**WHAT YOU WILL DO**
Find the lines with the string "part" and return them.

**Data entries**
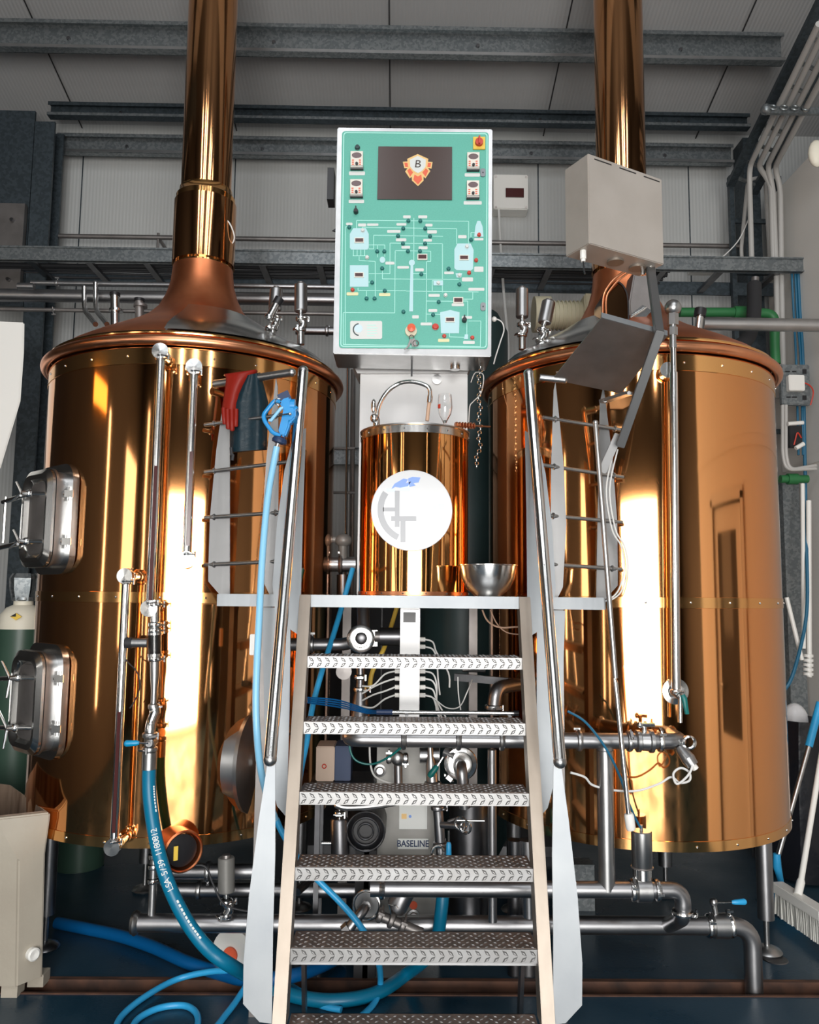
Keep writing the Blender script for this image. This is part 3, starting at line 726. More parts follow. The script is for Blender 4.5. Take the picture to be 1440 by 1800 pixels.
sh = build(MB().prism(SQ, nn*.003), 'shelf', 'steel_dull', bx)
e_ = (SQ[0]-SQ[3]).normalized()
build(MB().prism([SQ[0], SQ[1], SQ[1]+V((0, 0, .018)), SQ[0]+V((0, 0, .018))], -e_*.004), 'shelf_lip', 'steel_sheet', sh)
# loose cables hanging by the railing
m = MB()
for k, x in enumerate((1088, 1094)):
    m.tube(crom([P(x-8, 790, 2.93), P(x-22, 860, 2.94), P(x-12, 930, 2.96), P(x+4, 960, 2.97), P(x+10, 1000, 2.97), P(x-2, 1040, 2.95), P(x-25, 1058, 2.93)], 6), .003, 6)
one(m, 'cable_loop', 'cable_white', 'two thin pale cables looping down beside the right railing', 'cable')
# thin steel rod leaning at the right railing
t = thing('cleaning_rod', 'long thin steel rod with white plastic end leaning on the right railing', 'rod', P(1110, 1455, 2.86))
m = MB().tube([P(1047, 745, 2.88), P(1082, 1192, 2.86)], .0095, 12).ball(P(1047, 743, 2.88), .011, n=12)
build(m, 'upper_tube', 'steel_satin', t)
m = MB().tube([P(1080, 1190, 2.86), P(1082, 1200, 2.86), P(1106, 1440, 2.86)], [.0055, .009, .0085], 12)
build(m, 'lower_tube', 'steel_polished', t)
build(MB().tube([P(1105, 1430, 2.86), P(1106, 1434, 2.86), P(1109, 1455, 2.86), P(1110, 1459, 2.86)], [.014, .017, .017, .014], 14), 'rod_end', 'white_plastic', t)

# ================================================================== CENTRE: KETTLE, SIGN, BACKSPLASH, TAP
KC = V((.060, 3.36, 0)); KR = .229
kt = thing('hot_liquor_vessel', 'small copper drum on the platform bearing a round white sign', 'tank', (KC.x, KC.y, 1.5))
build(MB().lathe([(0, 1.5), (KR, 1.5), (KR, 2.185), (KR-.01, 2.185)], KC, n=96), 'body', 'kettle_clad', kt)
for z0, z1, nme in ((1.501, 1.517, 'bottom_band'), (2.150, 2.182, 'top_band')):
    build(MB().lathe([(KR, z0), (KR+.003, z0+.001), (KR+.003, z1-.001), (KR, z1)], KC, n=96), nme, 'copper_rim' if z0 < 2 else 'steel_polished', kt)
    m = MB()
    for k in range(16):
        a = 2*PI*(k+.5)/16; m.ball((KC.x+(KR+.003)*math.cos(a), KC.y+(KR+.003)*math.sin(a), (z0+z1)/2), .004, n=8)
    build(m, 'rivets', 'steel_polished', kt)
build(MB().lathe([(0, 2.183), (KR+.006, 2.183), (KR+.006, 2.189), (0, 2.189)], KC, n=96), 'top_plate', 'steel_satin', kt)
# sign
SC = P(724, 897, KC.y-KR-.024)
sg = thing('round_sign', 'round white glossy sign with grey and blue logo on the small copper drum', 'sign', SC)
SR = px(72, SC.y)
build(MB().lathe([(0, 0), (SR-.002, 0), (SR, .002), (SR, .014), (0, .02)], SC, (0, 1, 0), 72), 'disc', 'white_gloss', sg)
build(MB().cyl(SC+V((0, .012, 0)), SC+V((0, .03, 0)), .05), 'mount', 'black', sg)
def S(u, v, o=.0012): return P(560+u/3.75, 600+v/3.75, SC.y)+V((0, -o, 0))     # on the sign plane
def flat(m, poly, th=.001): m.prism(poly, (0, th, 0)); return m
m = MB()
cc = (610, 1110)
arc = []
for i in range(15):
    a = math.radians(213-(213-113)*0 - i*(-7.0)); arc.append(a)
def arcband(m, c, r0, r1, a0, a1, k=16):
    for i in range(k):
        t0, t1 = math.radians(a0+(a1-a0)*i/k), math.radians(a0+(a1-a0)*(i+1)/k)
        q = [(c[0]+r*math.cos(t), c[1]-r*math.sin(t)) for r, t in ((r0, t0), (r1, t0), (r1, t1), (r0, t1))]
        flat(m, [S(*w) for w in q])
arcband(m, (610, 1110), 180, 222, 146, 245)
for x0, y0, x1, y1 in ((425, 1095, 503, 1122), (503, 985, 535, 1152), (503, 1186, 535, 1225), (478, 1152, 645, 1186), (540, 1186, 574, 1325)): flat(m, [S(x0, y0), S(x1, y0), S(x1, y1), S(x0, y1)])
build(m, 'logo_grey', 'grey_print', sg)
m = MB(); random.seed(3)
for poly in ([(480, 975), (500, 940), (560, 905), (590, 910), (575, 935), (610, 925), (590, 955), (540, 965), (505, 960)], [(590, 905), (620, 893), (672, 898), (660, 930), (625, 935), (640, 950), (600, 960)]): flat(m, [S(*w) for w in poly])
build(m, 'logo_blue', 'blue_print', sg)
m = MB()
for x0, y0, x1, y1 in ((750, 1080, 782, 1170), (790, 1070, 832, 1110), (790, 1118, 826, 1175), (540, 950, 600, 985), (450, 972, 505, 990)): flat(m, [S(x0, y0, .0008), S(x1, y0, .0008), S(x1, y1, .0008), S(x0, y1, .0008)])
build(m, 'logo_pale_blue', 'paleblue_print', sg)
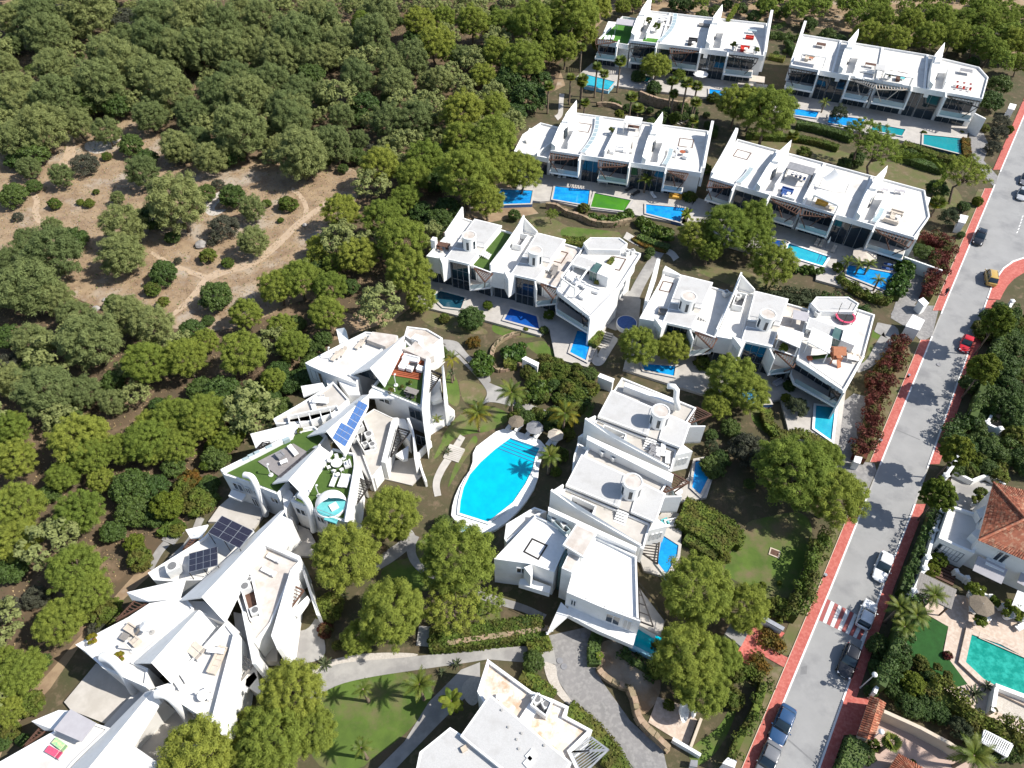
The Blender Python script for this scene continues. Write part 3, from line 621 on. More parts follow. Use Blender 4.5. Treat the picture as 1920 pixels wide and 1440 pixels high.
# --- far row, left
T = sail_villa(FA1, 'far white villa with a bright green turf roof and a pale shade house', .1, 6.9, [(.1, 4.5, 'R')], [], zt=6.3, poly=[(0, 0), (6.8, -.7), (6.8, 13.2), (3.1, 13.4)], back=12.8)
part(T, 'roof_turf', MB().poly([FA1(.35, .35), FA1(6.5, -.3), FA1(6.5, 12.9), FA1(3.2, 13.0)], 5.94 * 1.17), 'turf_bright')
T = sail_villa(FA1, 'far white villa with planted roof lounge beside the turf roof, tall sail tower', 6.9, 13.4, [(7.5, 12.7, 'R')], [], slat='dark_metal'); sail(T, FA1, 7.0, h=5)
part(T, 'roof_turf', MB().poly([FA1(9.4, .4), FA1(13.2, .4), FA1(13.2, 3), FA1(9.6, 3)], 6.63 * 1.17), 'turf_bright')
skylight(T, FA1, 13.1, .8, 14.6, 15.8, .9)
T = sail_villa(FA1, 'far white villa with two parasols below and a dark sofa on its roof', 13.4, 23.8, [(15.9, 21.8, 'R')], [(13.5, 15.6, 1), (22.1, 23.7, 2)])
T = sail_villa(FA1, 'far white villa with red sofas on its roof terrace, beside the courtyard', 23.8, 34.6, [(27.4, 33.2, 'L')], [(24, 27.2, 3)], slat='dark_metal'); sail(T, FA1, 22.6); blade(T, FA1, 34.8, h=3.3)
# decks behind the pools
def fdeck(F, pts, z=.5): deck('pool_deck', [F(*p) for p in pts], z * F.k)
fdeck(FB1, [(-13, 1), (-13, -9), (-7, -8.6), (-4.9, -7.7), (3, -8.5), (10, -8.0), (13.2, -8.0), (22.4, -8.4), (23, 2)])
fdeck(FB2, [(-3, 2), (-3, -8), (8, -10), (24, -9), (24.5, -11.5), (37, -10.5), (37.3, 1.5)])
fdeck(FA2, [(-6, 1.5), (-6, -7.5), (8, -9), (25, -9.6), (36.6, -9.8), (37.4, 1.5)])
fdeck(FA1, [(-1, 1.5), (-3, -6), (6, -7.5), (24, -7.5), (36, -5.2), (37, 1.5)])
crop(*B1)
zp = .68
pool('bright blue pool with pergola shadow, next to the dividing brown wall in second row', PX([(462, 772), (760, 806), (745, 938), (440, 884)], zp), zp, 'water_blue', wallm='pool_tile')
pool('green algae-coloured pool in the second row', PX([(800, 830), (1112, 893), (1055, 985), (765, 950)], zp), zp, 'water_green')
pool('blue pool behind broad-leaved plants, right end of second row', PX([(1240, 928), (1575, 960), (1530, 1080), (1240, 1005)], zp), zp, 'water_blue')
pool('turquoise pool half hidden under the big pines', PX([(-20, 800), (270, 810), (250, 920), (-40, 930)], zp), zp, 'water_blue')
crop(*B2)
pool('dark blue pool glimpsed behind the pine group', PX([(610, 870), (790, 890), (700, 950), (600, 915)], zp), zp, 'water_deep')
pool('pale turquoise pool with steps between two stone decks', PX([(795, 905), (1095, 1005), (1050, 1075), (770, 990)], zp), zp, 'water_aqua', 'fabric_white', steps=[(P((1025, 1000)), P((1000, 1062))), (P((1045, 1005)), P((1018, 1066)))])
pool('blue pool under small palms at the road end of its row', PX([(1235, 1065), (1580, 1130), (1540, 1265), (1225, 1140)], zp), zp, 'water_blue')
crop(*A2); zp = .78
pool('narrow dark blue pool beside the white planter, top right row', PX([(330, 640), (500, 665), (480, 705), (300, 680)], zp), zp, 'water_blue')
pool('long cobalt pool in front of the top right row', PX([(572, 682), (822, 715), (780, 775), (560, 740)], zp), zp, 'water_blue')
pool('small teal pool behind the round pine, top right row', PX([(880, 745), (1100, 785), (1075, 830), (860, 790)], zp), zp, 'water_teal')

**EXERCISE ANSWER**
Keep writing the Blender script for this image. This is part 3, starting at line 726. More parts follow. The script is for Blender 4.5. Take the picture to be 1440 by 1800 pixels.
The Blender Python script for this scene continues. Write part 3, from line 621 on. More parts follow. Use Blender 4.5. Treat the picture as 1920 pixels wide and 1440 pixels high.
part(T, 'roof_turf', MB().poly([FA1(.35, .35), FA1(6.5, -.3), FA1(6.5, 12.9), FA1(3.2, 13.0)], 5.94 * 1.17), 'turf_bright')
part(T, 'roof_turf', MB().poly([FA1(9.4, .4), FA1(13.2, .4), FA1(13.2, 3), FA1(9.6, 3)], 6.63 * 1.17), 'turf_bright')